ALMOST 13% of young people worldwide are out of work, and their situation is unlikely to improve for four years, a report by the International Labour Organisation (ILO) has said.
Released ahead of the World Economic Forum in Switzerland, the UN agency report said there was, ‘a potentially dangerous gap between profits and people’.
The report highlights that many skilled young people are being forced into part-time and unskilled work.
It warns of a ‘crisis’ with more than six million people so disillusioned they have given up looking for work.
The world unemployment rate rose to 6% in 2013 and the report also forecasts that millions more will become unemployed this year as companies choose to increase payouts to shareholders rather than invest in new jobs.
Since 2007, the number of young people without jobs has risen by four million – taking the total to more than 12%, the Global Employment Trends for Youth report says.
13.1% of people aged between 15 and 24 – or almost 75 million – have no work.
In the European Union, one in five young people are looking for work and some 27.9% of youths were unemployed in North Africa last year – a rise of five percentage points on 2010.
In the Middle East, the figure stood at 26.5% in the report’s regional breakdown.

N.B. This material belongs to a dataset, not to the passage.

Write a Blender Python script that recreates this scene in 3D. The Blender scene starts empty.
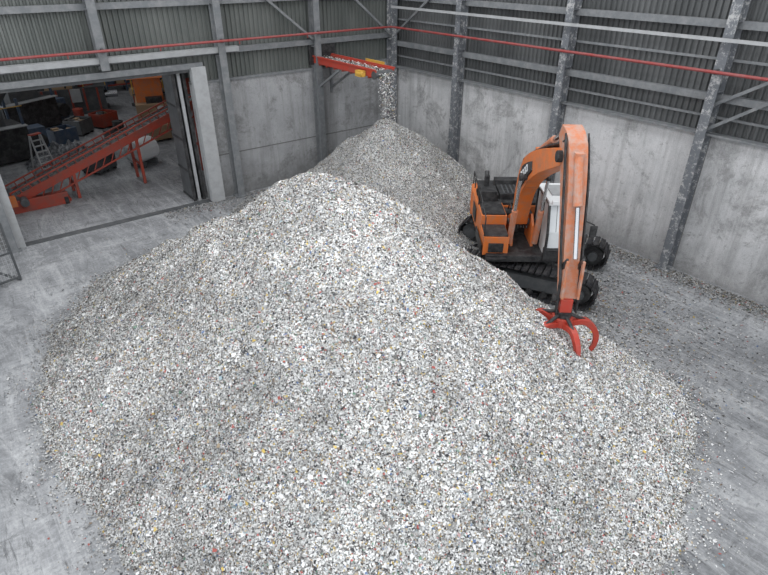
import bpy, math, random
import numpy as np
from mathutils import Vector, Matrix
random.seed(4); rng=np.random.default_rng(7)
S=bpy.context.scene
col=S.collection
S.view_settings.view_transform='Standard'

# ---------------------------------------------------------------- materials
def nmat(name):
    m=bpy.data.materials.new(name); m.use_nodes=True
    nt=m.node_tree; b=nt.nodes['Principled BSDF']
    return m,nt,b
def N(nt,t,**k):
    n=nt.nodes.new(t)
    for a,v in k.items(): setattr(n,a,v)
    return n
def ramp(nt,fac,stops,interp='LINEAR'):
    r=N(nt,'ShaderNodeValToRGB'); r.color_ramp.interpolation=interp
    e=r.color_ramp.elements
    while len(e)<len(stops): e.new(0.5)
    for i,(p,c) in enumerate(stops):
        e[i].position=p; e[i].color=(c[0],c[1],c[2],1) if len(c)==3 else c
    nt.links.new(fac,r.inputs[0]); return r
def coords(nt,scale=(1,1,1)):
    tc=N(nt,'ShaderNodeTexCoord'); mp=N(nt,'ShaderNodeMapping')
    mp.inputs['Scale'].default_value=scale
    nt.links.new(tc.outputs['Object'],mp.inputs[0]); return mp.outputs[0]
def noise(nt,scale,detail=6,rough=.6,sc=(1,1,1),dist=0):
    n=N(nt,'ShaderNodeTexNoise'); n.inputs['Scale'].default_value=scale
    n.inputs['Detail'].default_value=detail; n.inputs['Roughness'].default_value=rough
    n.inputs['Distortion'].default_value=dist
    nt.links.new(coords(nt,sc),n.inputs['Vector']); return n.outputs['Fac']
def mixc(nt,fac,a,b,mode='MIX'):
    m=N(nt,'ShaderNodeMix',data_type='RGBA',blend_type=mode)
    if isinstance(fac,(int,float)): m.inputs[0].default_value=fac
    else: nt.links.new(fac,m.inputs[0])
    for i,v in ((6,a),(7,b)):
        if isinstance(v,tuple): m.inputs[i].default_value=(*v,1)
        else: nt.links.new(v,m.inputs[i])
    return m.outputs[2]
def bump(nt,b,h,st=.3,d=.02):
    n=N(nt,'ShaderNodeBump'); n.inputs['Strength'].default_value=st; n.inputs['Distance'].default_value=d
    nt.links.new(h,n.inputs['Height']); nt.links.new(n.outputs[0],b.inputs['Normal'])
def paint(name,c,rough=.5,metal=0,dirt=.35,dirtc=(.2,.19,.18),sc=3.0):
    m,nt,b=nmat(name)
    r=ramp(nt,noise(nt,sc,8,.7),[(.42,(0,0,0)),(.72,(1,1,1))])
    mm=N(nt,'ShaderNodeMath',operation='MULTIPLY'); mm.inputs[1].default_value=dirt
    nt.links.new(r.outputs[0],mm.inputs[0])
    nt.links.new(mixc(nt,mm.outputs[0],c,dirtc),b.inputs['Base Color'])
    b.inputs['Roughness'].default_value=rough; b.inputs['Metallic'].default_value=metal
    return m
M={}
M['orange']=paint('orange_paint',(.68,.17,.03),.5,0,.6,(.30,.2,.15),4)
M['orangeD']=paint('dusty_orange_paint',(.52,.18,.085),.6,0,1.0,(.38,.32,.29),5)
M['red']=paint('red_paint',(.34,.045,.024),.5,0,.7,(.12,.08,.07))
M['redg']=paint('grab_red_paint',(.46,.05,.03),.45,0,.4,(.2,.12,.1))
M['redpipe']=paint('red_pipe_paint',(.27,.04,.038),.5,0,.6,(.22,.14,.14))
M['black']=paint('black_steel',(.018,.018,.02),.55,.2,.6,(.13,.13,.13),5)
M['track']=paint('track_steel',(.025,.025,.03),.6,.4,.6,(.15,.145,.14),5)
M['dgrey']=paint('dark_grey_paint',(.06,.065,.07),.5,0,.4,(.2,.2,.2))
M['lgrey']=paint('light_grey_paint',(.38,.39,.40),.55,0,.5,(.2,.2,.2))
M['white']=paint('white_paint',(.78,.79,.80),.4,0,.12,(.4,.4,.4))
M['yellow']=paint('yellow_paint',(.62,.36,.05),.45,0,.3)
M['tan']=paint('tan_paint',(.36,.24,.14),.6,0,.4)
M['blue']=paint('blue_paint',(.04,.07,.12),.5,0,.4)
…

The report said, ‘Even in East Asia, perhaps the most economically dynamic region, the unemployment rate was 2.8 times higher for young people than for adults.’
The ILO report also said many young people are extending their time in higher education because they cannot find jobs.
Others are taking part-time unskilled work because they cannot find work in the fields they trained for.
The ILO says that more than six million young people worldwide have given up looking for work and are becomingly ‘increasingly detached from society’ and, not using their skills, they are losing them.
The report concluded that if there is no improvement in the jobs market soon, they may be not only unemployed, but unemployable.
ILO Director General spoke about the report highlighting the rise in inequality as a powder keg.
‘If we fail to tackle the youth job cuts crisis, we will be destroying hopes for sustainable growth – and sowing the seeds of further and perhaps deeper social unrest.’